Ela não possuía, absolutamente, o tradicional biótipo das mulheres que frequentam a minha praia, especialmente nesta época do ano.

As mulheres de minha praia, em época como esta, são fagueiras, irrequietas e revelam corpos exigentemente cuidados em academias visando à sua apresentação num frenético vai e vem na orla ou na avenida principal de minha praia. Mas ela assim não se apresentava!...

A grande maioria das mulheres da minha praia exibe-se em carrões, em bicicletas flamantes, com sandálias da moda ou, na pior das hipóteses, com tênis de boas marcas, no intuito de melhorar ainda mais suas performances. Mas ela não estava desfilando; não se exibia; tampouco andava assim!

As mulheres da minha praia carregam bolsas do hoje; coloridas sacolas com toalhas cheirosas; cremes caríssimos; boxes com bebidas de suas preferências; cuidadosos lanches com poucas calorias, e frutas deliciosas da época. Mas ela não tinha tais opções ou condições de portar nada disso!

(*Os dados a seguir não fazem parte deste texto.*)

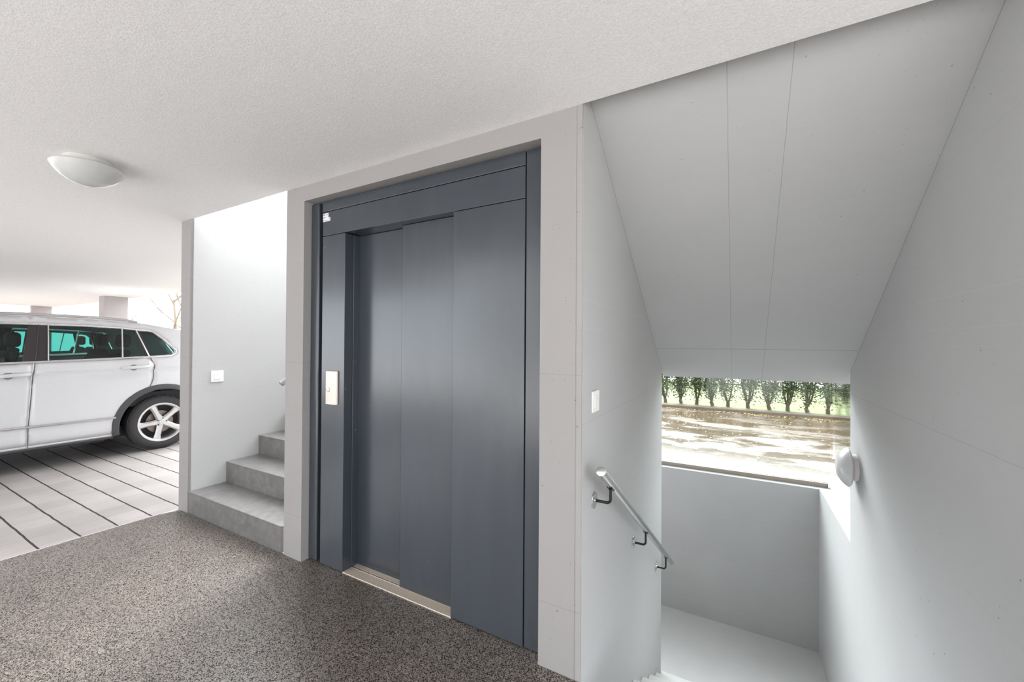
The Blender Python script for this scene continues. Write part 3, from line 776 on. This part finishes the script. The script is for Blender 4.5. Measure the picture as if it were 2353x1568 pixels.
def build_car(root):
    # body: both flanks, roof, hood, tailgate and bumpers in one shell
    bm = bmesh.new()
    for sd in (1, -1):
        b2 = flank(OUT, WINS, 0.045, sd)
        me = bpy.data.meshes.new('tmp'); b2.to_mesh(me); b2.free(); bm.from_mesh(me); bpy.data.meshes.remove(me)
    NC = 14
    def crown(y_, z_):
        return 0.055 if z_ > 1.6 else 0.03
    def strip(i, j):
        rows = []
        for (y_, z_) in TOP[i:j + 1]:
            w_ = half_w(y_, z_); row = []
            for k in range(NC + 1):
                t = -1 + 2 * k / NC
                dz = crown(y_, z_) * (1 - t * t); dy = 0.0
                if z_ < 1.0: dy = (0.07 if y_ > 0 else -0.12) * (1 - abs(t) ** 2.5); dz = 0
                row.append(bm.verts.new((t * w_, y_ + dy, z_ + dz)))
            rows.append(row)
        for a, b_ in zip(rows, rows[1:]):
            for k in range(NC): bm.faces.new((a[k], a[k + 1], b_[k + 1], b_[k]))
    strip(0, 4); strip(5, 13); strip(15, 20)
    # bumper undersides
    for i0, pts in ((0, [(2.36, 0.62), (2.34, 0.45), (2.20, 0.36)]), (1, [(-2.38, 0.62), (-2.36, 0.42), (-2.28, 0.33)])):
        rows = []
        for (y_, z_) in pts:
            w_ = half_w(y_, z_)
            rows.append([bm.verts.new((-w_ + 2 * w_ * k / NC, y_ + ((0.07 if y_ > 0 else -0.12) * (1 - abs(-1 + 2 * k / NC) ** 2.5)), z_)) for k in range(NC + 1)])
        for a, b_ in zip(rows, rows[1:]):
            for k in range(NC): bm.faces.new((a[k], a[k + 1], b_[k + 1], b_[k]))
    bmesh.ops.remove_doubles(bm, verts=bm.verts, dist=0.002)
    body = solidify(link('car_body', bm, M['car_paint'], root, smooth=True), 0.02)
    doors = {}
    for sd in (1, -1):
        for k_, pl in (('rear', DOOR_R), ('front', DOOR_F)):
            doors[(sd, k_)] = solidify(link(k_ + '_door', flank(pl, (), 0.036, sd), M['car_paint'], root, smooth=True), 0.02)
    # glass
    for sd in (1, -1):
        for nm, pl in (('side_window', WIN_F), ('side_window', WIN_R), ('quarter_window', WIN_Q)):
            link(nm, flank(pl, (), 0.12, sd, -0.006), M['car_glass'], root, smooth=True)
        for pl in (PIL_B, PIL_C):
            link('window_pillar', flank(pl, (), 0.12, sd, -0.003), M['car_black'], root)
    def band(nm, i, j, mat):
        bm = bmesh.new(); rows = []
        for (y_, z_) in TOP[i:j + 1]:
            w_ = half_w(y_, z_)
            rows.append([bm.verts.new(((-1 + 2 * k / 12) * w_, y_, z_ + 0.04 * (1 - (-1 + 2 * k / 12) ** 2))) for k in range(13)])
        for a, b_ in zip(rows, rows[1:]):
            for k in range(12): bm.faces.new((a[k], a[k + 1], b_[k + 1], b_[k]))
        link(nm, bm, mat, root, smooth=True)
    band('rear_window', 4, 5, M['car_glass']); band('windscreen', 13, 15, M['car_glass'])
    # bright strips round the windows
    def strip_line(nm, pts, r, mat, sd=1, push=0.004, close=False):
        bm = bmesh.new(); P = []
        for a, b_ in zip(pts, pts[1:]):
            for k in range(6): P.append((a[0] + (b_[0] - a[0]) * k / 6, a[1] + (b_[1] - a[1]) * k / 6))
        P.append(pts[-1])
        tube(bm, [(sd * (half_w(y_, z_) + push), y_, z_) for y_, z_ in P], r, 8)
        return link(nm, bm, mat, root, smooth=True)
    ring = [(-1.0, 1.262), (-0.73, 1.455), (-0.46, 1.64), (-0.32, 1.690), (0.0, 1.700), (0.31, 1.702), (0.70, 1.697), (1.03, 1.681), (1.22, 1.660), (1.31, 1.655), (1.375, 1.638), (1.48, 1.535), (1.60, 1.385), (1.592, 1.335), (1.535, 1.300), (1.30, 1.288), (0.80, 1.270), (0.25, 1.250), (-0.6, 1.222), (-1.0, 1.262)]
    for sd in (1, -1):
        strip_line('window_trim', ring, 0.011, M['chrome'], sd)
        strip_line('door_trim', [(-0.92, 0.515), (0.0, 0.520), (0.94, 0.513)], 0.016, M['chrome'], sd, 0.002)
        strip_line('roof_rail', [(-0.35, 1.800), (0.18, 1.815), (0.85, 1.806), (1.12, 1.785), (1.22, 1.762)], 0.017, M['alloy'], sd, -0.03)
        strip_line('window_bar', [(1.040, 1.672), (1.010, 1.288)], 0.009, M['chrome'], sd)
        strip_line('window_bar', [(0.380, 1.690), (0.354, 1.268)], 0.007, M['chrome'], sd)
        strip_line('window_bar', [(1.180, 1.655), (1.285, 1.296)], 0.010, M['chrome'], sd)
        for pts in ([(0.306, 1.703), (0.254, 1.255), (0.232, 1.111), (0.200, 0.547), (0.199, 0.285)], [(1.297, 1.284), (1.336, 1.174), (1.316, 0.98), (1.285, 0.885)], [(-0.95, 1.20), (-0.96, 0.95), (-0.93, 0.72), (-0.86, 0.29)]):
            strip_line('door_seam', pts, 0.0034, M['car_plastic'], sd, 0.000)
        # arch and sill trims
        for cy in (-HUB_Y, HUB_Y):
            bm = bmesh.new(); rows = []
            for i in range(29):
                a = math.radians(-11 + 202 * i / 28); row = []
                for rr, ps in ((0.462, -0.10), (0.466, 0.012), (0.475, 0.020), (0.515, 0.018), (0.533, 0.010), (0.537, -0.004)):
                    y_, z_ = cy + rr * math.cos(a), HUB_Z + rr * math.sin(a)
                    row.append(bm.verts.new((sd * (half_w(y_, z_) + ps), y_, z_)))
                rows.append(row)
            for a, b_ in zip(rows, rows[1:]):
                for k in range(5): bm.faces.new((a[k], a[k + 1], b_[k + 1], b_[k]))
            link('arch_trim', bm, M['car_plastic'], root, smooth=True)
            bm = bmesh.new()
            a0 = [(sd * 0.60, cy + 0.465 * math.cos(math.radians(t)), HUB_Z + 0.465 * math.sin(math.radians(t))) for t in range(-12, 193, 12)]
            a1 = [(sd * 0.94, p[1], p[2]) for p in a0]
            A = [bm.verts.new(p) for p in a0]; Bq = [bm.verts.new(p) for p in a1]
            for k in range(len(A) - 1): bm.faces.new((A[k], A[k + 1], Bq[k + 1], Bq[k]))
            bm.faces.new(A)
            link('wheel_well', bm, M['interior'], root)
        strip_line('sill_trim', [(-0.90, 0.262), (0.92, 0.262)], 0.02, M['car_plastic'], sd, -0.012)
        # door handles
        for yh, zh, dk_ in ((0.07, 1.112, 'front'), (1.13, 1.156, 'rear')):
            bm = bmesh.new(); P = []
            for i in range(13):
                t = -1 + 2 * i / 12; P.append(Vector((sd * (half_w(yh, zh) + 0.005 + 0.03 * (1 - t ** 4)), yh + 0.135 * t, zh + 0.006 * t)))
            tube(bm, P, 0.021, 10)
            link('door_handle', bm, M['car_paint'], doors[(sd, dk_)], smooth=True)
            bm = bmesh.new(); lathe(bm, [(0.04, 0.0), (0.04, 0.004), (0.0, 0.0045)], axis=(sd, 0, 0), n=24, origin=(sd * (half_w(yh, zh) + 0.001), yh - 0.02, zh - 0.004))
            link('handle_recess', bm, M['recess'], doors[(sd, dk_)])  # flat grey disc, colour stands for the shade behind the handle
        # tail lamp and head lamp
        link('tail_lamp', flank([(1.95, 1.08), (2.27, 1.02), (2.28, 1.17), (2.0, 1.20)], (), 0.08, sd, 0.004), M['red_lamp'], root, smooth=True)
        link('head_lamp', flank([(-1.85, 0.93), (-2.24, 0.86), (-2.22, 0.97), (-1.95, 1.01)], (), 0.08, sd, 0.004), M['clear_lamp'], root, smooth=True)
        # wing mirror
        bm = bmesh.new(); bmesh.ops.create_uvsphere(bm, u_segments=16, v_segments=10, radius=1.0, matrix=Matrix.Translation((sd * 1.06, -0.78, 1.26)) @ Matrix.Diagonal((0.11, 0.075, 0.085, 1)))
        link('wing_mirror', bm, M['car_paint'], root, smooth=True)
    # underbody and cabin
    bm = bmesh.new(); box(bm, -0.72, 0.72, -2.2, 2.15, 0.22, 0.36); box(bm, -0.90, 0.90, -0.85, 0.85, 0.22, 0.36)
    link('underbody', bm, M['interior'], root)
    bm = bmesh.new()
    box(bm, -0.86, 0.86, -1.30, 2.10, 0.62, 0.80); box(bm, -0.84, 0.84, -1.40, -0.95, 0.80, 1.17); box(bm, -0.84, 0.84, 1.45, 2.15, 0.80, 1.18)
    link('cabin_floor', bm, M['interior'], root)
    for xx in (-0.40, 0.40):
        for yy in (-0.05, 0.95):
            bm = bmesh.new()
            box(bm, xx - 0.25, xx + 0.25, yy - 0.5, yy + 0.05, 0.80, 0.98)
            prism(bm, [(yy - 0.02, 0.95), (yy + 0.12, 0.95), (yy + 0.26, 1.36), (yy + 0.16, 1.40)], 0, xx - 0.24, xx + 0.24)
            so = link('seat', bm, M['interior'], root, bevel=0.04, bseg=3)
            bm = bmesh.new(); box(bm, xx - 0.13, xx + 0.13, yy + 0.17, yy + 0.28, 1.42, 1.60)
            link('headrest', bm, M['interior'], so, bevel=0.045, bseg=4)
    # wheels
    for sd in (1, -1):
        for cy in (-HUB_Y, HUB_Y):
            xo = sd * 0.93; oc = (xo, cy, HUB_Z)
            bm = bmesh.new()
            lathe(bm, [(0.268, -0.005), (0.275, 0.008), (0.300, 0.014), (0.335, 0.010), (0.356, -0.004), (0.368, -0.028), (0.372, -0.06), (0.372, -0.16), (0.360, -0.205), (0.30, -0.225), (0.262, -0.20)], axis=(sd, 0, 0), n=72, origin=oc, cap0=False, cap1=False)
            for k in range(72):       # tread blocks on the shoulder
                a = 2 * math.pi * k / 72
                c0 = Vector((xo - sd * 0.03, cy + 0.3725 * math.cos(a), HUB_Z + 0.3725 * math.sin(a)))
                t_ = Vector((0, -math.sin(a), math.cos(a))); r_ = Vector((0, math.cos(a), math.sin(a)))
                vs = [bm.verts.new(c0 + t_ * u_ + Vector((-sd * v_, 0, 0)) + r_ * w_) for u_ in (-0.011, 0.011) for v_ in (-0.012, 0.05) for w_ in (-0.014, 0.0)]
                for q in ((0, 1, 3, 2), (4, 6, 7, 5), (0, 4, 5, 1), (2, 3, 7, 6), (0, 2, 6, 4), (1, 5, 7, 3)): bm.faces.new([vs[i] for i in q])
            tyre = link('tyre', bm, M['rubber'], root, smooth=True)
            bm = bmesh.new()
            lathe(bm, [(0.270, -0.004), (0.268, 0.006), (0.252, 0.006), (0.238, -0.004), (0.230, -0.03), (0.228, -0.15), (0.225, -0.19)], axis=(sd, 0, 0), n=64, origin=oc, cap0=False, cap1=False)
            rim = link('rim', bm, M['alloy'], tyre, smooth=True)
            bm = bmesh.new()
            for k in range(5):
                a = math.pi / 2 + 0.42 + 2 * math.pi * k / 5
                r_ = Vector((0, math.cos(a), math.sin(a))); t_ = Vector((0, -math.sin(a), math.cos(a))); X_ = Vector((sd, 0, 0)); c0 = Vector(oc)
                sec = []
                for rr, hw, d_ in ((0.045, 0.042, -0.006), (0.11, 0.036, -0.004), (0.18, 0.036, -0.006), (0.235, 0.044, -0.006), (0.252, 0.060, -0.004)):
                    sec.append([bm.verts.new(c0 + r_ * rr + t_ * (s1 * hw) + X_ * dd) for s1, dd in ((-1, d_ - 0.012), (-0.55, d_ + 0.004), (0.55, d_ + 0.004), (1, d_ - 0.012), (0.8, d_ - 0.045), (-0.8, d_ - 0.045))])
                for p, q in zip(sec, sec[1:]):
                    for i in range(6): bm.faces.new((p[i], p[(i + 1) % 6], q[(i + 1) % 6], q[i]))
                bm.faces.new(sec[0]); bm.faces.new(sec[-1])
            lathe(bm, [(0.070, -0.02), (0.066, -0.004), (0.05, 0.0), (0.036, 0.001), (0.033, 0.006), (0.0, 0.008)], axis=(sd, 0, 0), n=32, origin=oc)
            link('spokes', bm, M['alloy'], rim, smooth=True)
            for k in range(5):
                bm = bmesh.new()
                a = math.pi / 2 + 0.42 + math.pi / 5 + 2 * math.pi * k / 5
                lathe(bm, [(0.010, -0.004), (0.010, 0.0025), (0.0, 0.003)], axis=(sd, 0, 0), n=12, origin=(xo, cy + 0.053 * math.cos(a), HUB_Z + 0.053 * math.sin(a)))
                link('wheel_bolt', bm, M['car_plastic'], rim)
            bm = bmesh.new()
            lathe(bm, [(0.0, -0.075), (0.155, -0.075), (0.155, -0.10), (0.0, -0.10)], axis=(sd, 0, 0), n=40, origin=oc)
            link('brake_disc', bm, M['disc'], rim, smooth=True)
            bm = bmesh.new(); lathe(bm, [(0.0, -0.12), (0.228, -0.12)], axis=(sd, 0, 0), n=32, origin=oc, cap1=False)
            link('wheel_back', bm, M['interior'], rim)
build_car(car)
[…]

As mulheres de minha praia andam em grupos, de preferência nas companhias de seus afins e se exibem e exibem os seus próximos e próximas como troféus. Mas ela não andava em grupo, tampouco exibia algum troféu, aliás, seu único afim era – imagino eu – o troféu que o Papai do Céu lhe houvera confiado...

As mulheres de minha praia, nesta época do ano – e aqui não vai nenhuma censura – fogem das costumeiras lidas: cozinha, panelas, compromissos com filhos e cônjuge; tais afazeres nesta época lhes causam horror! Causa-lhes arrepios... Mas ela estava ali para executar a ‘sua’ lida!

De meu confortável camarote,  percebi que ela chegou e foi logo tomando conta de sua tarefa: seus instrumentos de veraneio eram vassoura, pá, balde, imensos sacos pretos para lixo… Ela não possuía nenhum atrativo, pois seu corpo era esquálido e não referendava nenhuma marca de academia; a pele maltratada pela intempérie carecia de maiores atenções; as unhas, não as pude perceber e em seus pés havia sandálias que talvez a caridade alheia lhe presenteara.

Ela apeou tão simplesmente de sua charrete puxada pelo amigo de sua afinidade, tendo pela mão uma filhinha – suponho – tão esquálida quanto ela e muito menos fagueira que as filhas das mulheres de minha praia, pois parecia sonolenta e infeliz.

A única bolsa que portava era uma minúscula e surrada pochete, onde deveriam estar alguns pertences básicos: seu cigarro – talvez – algumas parcas moedas ou, talvez, algumas “tartarugas” ou “beija-flores”, enroladinhos, como os mais humildes conservam os trocos; quem sabe um batom rosa pink para demarcar uma feminilidade fragilizada.

Quanto às lides, eu imagino que o importante naquele momento era cumprir, sob um céu azul e sol apropriado – não ao seu veraneio –, a sua tarefa da melhor maneira possível; e o fez com esmero, para que as mulheres – e os homens – da minha praia por ali passassem e se sentissem mais felizes!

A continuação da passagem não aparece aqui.